Design Observer, after learning why the latest new elements are named ununtrium and ununpentium: “Maybe we can learn something from this rational process. There are clearly too many names in the world, especially for products with unsubstantiated claims and unproven track records. (Not to mention twentieth-century quackery: Enron and Parmalat? Enough said.) Imagine if all new products were simply designated by number (Latin would be fine) until they proved their worth? Every start-up would simply be a number until it turned a profit. Names would then be granted upon certification by the International Union of Pure Honesty and Applied Human Needs. We could limit names to places, people, planets, mythological concepts, unusual font families.”

View from over here 

The excellent British Politics stayed up through the night to watch CNN’s coverage of yesterday’s seven primaries. “I’ve seen a lot of the resentment about US political coverage around left wing blogs, but for the first time I felt it too.
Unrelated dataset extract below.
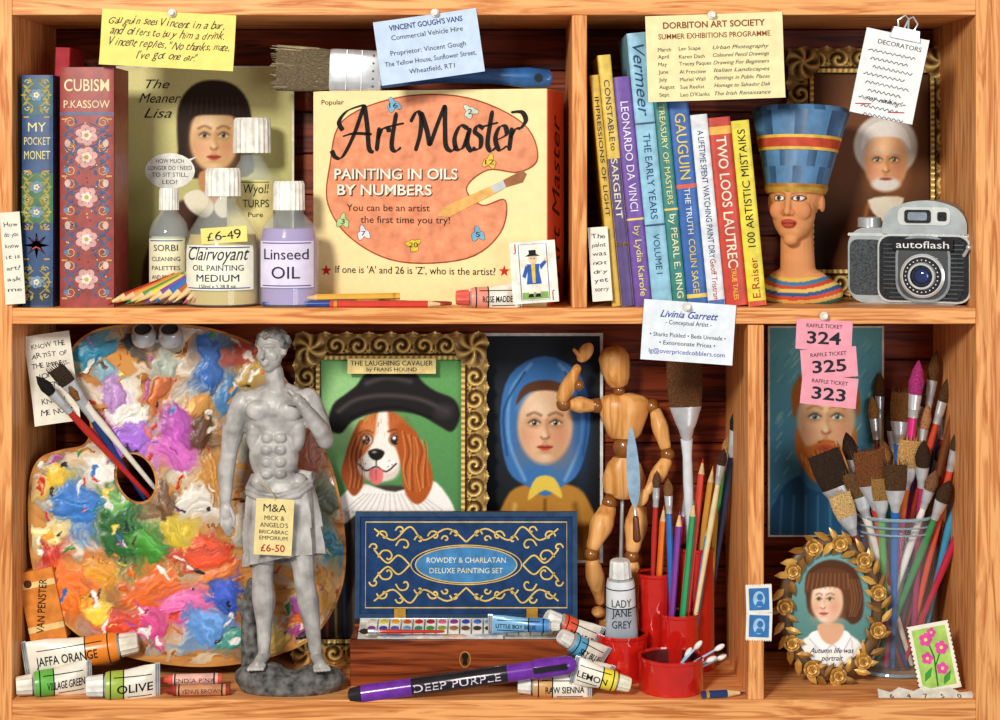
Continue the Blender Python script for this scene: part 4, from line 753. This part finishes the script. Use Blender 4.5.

I’m not sure if it was an ideological problem with Dean, or something more primal. For some reason these commentators wanted to stomp on Dean hard. This might have been purely ideological but it didn’t feel like it. It felt like Heathers.”

Another snowclone 

Freedom to Tinker: “Googlocracy is the worst form of page ranking, except for all of the others that have been tried.”

Language Log (see below) has a regular series of postings on constructions like Ed Felten’s, which are dubbed snowclones. Some popular ones are: “If Eskimos have N words for snow, X surely have Y words for Z” (BTW, they don’t), “In space, no one can hear you X” and “W is the new Y”. More snowclones here and here.

More reliable 

Language Log: “There’s certainly a lot of garbage out there on the web. But a surprising amount of it is in the digital pages of reputable publications. And the low barriers to informal publication and re-publication, combined with (up to now) trustworthy information about authorship of such material, and the still-emerging mechanisms for establishing and navigating cross-links, combine to produce (the beginnings of) a dynamic, distributed information source that can be more reliable than the major outlets of science journalism are.”